¿Tirarme del Sarmiento o comprarme un auto? Opté por lo segundo. Es más caro. Y contamina más. Salvo que tomemos en cuenta cuánto contamina las almas viajar colgado. Así que ingresé en un mundo de cuya existencia hasta ahora sólo tenía señales intuitivas.
Las dimensiones de la Ciudad cambian desde un auto. Los peatones –que antes tenían razón– son una mafia organizada para volverte loco. Las bicicletas, veneno del pavimento. Los taxis, escarabajos lascivos que no usan luces de giro ni balizas. De los carritos a tracción humana que se roban la basura del pobre Macri no digo nada; no quiero politizar este sabatino comentario. Y callo sobre los colectivos.
Yo siempre supe manejar, pero mi papá tenía un taxi y nunca fui a sacar el registro, porque debía dar el examen profesional y saber –por ejemplo– cómo llegar desde la calle Mom hasta Cádiz y Avalos. En tiempos de emergencia vial, al 40 por ciento lo bochan en el psicológico: copiás unos circulitos en un papel y ellos deducen si estás loco. (A los que vi fallar ya se les notaba en la cara.) Las preguntas del teórico son capciosas, pero en el curso ya te dicen dónde hay trampa: ¡hacelo! ¿Y el examen de manejo? La maniobra decisiva (un ocho en marcha atrás) es una osadía que –si hiciste el curso lo sabés– está muy prohibida en la vida real. ¿Saben a cuántos metros de un garaje se estaciona por ley? Me guardo la respuesta. Igual no me la creerían en la vida real.

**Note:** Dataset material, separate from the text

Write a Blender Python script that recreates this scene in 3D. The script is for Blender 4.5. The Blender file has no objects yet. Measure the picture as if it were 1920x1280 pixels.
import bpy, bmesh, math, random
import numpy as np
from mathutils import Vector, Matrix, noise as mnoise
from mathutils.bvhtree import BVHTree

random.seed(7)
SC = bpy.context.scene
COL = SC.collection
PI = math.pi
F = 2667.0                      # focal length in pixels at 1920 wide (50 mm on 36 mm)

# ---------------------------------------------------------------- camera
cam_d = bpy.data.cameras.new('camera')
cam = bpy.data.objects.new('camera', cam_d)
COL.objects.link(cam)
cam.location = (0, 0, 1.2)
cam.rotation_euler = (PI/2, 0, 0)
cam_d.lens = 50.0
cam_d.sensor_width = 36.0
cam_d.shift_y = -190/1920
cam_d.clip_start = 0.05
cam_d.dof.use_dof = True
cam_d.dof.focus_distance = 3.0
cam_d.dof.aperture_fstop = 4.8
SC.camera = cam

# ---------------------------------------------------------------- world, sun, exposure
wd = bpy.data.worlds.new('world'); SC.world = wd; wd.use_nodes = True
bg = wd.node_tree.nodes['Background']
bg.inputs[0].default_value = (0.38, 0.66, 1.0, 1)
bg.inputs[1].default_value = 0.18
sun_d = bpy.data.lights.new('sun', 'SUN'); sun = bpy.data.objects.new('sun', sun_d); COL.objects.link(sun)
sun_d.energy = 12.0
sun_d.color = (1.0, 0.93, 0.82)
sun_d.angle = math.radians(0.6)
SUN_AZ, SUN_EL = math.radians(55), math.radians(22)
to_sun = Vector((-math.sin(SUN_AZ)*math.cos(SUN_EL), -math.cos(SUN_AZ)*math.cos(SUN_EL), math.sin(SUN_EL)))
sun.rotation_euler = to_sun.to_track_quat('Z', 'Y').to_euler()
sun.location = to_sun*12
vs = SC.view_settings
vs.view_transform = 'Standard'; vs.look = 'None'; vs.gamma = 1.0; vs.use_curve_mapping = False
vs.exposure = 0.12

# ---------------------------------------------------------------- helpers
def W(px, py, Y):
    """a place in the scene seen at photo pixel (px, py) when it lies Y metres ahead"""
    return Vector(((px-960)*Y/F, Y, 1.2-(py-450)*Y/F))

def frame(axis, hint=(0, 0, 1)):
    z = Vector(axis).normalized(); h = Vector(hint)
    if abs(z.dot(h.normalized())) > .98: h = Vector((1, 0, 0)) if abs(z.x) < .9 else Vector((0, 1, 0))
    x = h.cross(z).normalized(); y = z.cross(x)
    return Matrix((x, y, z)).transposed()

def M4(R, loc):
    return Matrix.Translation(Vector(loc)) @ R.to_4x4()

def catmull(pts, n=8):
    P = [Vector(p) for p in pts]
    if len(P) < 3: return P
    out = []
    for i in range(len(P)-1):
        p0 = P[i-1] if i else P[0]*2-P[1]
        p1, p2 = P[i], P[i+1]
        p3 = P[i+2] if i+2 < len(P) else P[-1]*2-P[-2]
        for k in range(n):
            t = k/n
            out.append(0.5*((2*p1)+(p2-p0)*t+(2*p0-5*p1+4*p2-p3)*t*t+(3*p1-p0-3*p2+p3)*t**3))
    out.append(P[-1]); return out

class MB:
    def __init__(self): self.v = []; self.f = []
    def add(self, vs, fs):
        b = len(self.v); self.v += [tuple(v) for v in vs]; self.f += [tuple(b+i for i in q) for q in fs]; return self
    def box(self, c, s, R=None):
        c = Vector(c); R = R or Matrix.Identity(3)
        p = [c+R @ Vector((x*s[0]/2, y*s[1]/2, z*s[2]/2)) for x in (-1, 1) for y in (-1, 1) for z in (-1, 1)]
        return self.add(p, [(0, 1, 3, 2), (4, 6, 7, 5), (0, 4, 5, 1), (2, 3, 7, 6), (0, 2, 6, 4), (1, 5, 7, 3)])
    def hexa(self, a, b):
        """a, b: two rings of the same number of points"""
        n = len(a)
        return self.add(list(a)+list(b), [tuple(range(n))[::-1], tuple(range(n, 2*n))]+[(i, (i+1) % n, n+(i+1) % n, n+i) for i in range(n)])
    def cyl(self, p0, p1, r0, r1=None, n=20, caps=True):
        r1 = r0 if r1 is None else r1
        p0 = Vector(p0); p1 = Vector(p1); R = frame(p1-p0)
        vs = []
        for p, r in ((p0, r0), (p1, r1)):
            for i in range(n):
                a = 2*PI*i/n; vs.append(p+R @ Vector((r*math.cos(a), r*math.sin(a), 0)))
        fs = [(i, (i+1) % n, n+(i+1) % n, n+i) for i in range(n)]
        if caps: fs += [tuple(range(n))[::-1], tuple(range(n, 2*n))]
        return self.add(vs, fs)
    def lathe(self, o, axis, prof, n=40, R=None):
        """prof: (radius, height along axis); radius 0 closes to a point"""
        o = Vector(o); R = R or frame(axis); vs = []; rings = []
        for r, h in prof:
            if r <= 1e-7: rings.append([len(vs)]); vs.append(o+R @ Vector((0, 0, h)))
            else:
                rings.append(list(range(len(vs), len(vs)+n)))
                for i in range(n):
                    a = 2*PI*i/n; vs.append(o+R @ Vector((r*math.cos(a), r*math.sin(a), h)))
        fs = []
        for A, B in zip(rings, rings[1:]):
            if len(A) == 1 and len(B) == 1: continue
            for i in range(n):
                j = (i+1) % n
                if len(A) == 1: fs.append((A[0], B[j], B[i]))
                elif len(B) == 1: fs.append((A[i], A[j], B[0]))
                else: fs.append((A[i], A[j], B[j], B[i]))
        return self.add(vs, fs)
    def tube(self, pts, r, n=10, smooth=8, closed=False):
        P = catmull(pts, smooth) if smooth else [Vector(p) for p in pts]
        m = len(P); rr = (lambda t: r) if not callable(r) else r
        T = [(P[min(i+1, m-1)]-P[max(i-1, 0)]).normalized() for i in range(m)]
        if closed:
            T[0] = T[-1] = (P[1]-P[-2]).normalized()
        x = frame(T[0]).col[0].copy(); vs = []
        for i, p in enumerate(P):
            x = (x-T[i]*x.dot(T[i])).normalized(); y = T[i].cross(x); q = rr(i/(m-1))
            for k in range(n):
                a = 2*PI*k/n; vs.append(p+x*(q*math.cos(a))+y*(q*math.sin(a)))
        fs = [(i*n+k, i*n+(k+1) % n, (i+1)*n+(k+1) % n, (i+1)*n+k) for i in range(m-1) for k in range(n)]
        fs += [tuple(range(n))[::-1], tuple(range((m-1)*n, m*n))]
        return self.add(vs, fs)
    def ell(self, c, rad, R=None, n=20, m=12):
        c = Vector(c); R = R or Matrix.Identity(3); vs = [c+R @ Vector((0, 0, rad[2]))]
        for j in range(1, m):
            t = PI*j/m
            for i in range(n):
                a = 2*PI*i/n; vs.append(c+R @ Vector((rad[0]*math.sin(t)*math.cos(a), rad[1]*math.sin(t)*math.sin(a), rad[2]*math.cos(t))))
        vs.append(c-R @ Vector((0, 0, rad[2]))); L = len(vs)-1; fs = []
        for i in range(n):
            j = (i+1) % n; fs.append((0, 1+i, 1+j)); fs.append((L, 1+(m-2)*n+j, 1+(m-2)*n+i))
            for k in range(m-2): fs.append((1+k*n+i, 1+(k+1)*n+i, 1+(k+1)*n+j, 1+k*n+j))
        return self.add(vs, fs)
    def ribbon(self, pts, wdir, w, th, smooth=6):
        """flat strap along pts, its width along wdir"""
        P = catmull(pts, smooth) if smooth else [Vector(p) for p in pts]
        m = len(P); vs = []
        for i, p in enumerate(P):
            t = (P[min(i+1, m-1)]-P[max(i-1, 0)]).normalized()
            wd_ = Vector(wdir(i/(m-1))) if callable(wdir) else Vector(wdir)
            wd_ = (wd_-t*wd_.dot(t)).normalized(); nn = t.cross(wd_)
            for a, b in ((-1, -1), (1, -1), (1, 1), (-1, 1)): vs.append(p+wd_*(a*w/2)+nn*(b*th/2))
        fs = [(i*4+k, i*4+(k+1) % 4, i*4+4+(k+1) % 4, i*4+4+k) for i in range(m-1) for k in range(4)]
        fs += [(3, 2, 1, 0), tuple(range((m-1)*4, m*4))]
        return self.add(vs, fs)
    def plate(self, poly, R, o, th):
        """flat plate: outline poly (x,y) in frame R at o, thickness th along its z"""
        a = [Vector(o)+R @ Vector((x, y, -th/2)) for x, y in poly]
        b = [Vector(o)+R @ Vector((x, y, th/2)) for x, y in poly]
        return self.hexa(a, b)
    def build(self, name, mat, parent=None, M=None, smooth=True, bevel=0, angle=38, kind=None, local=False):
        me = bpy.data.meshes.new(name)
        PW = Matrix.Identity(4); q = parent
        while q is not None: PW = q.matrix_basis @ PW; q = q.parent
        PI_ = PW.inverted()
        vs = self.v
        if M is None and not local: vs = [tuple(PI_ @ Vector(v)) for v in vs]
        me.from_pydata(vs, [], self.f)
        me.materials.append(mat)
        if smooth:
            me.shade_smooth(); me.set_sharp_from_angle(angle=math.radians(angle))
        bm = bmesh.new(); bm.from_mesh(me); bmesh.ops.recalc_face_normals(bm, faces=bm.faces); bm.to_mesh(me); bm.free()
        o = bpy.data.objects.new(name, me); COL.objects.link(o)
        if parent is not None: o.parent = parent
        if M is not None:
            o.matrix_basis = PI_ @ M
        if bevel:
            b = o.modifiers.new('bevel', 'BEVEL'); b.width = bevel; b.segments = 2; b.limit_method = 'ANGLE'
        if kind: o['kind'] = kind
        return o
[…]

Así que di mi examen entre púberes. Sus papás los esperaban con un abrazo tras los caballetes. Yo me volví del Autódromo solito. Mi padre murió repentinamente, hace tiempo, así que no me esperaba. Al menos no allí, tras los caballetes. Miro mi foto en el carnet nuevo. Ya estoy grande. Y ya me parezco cada vez más a él.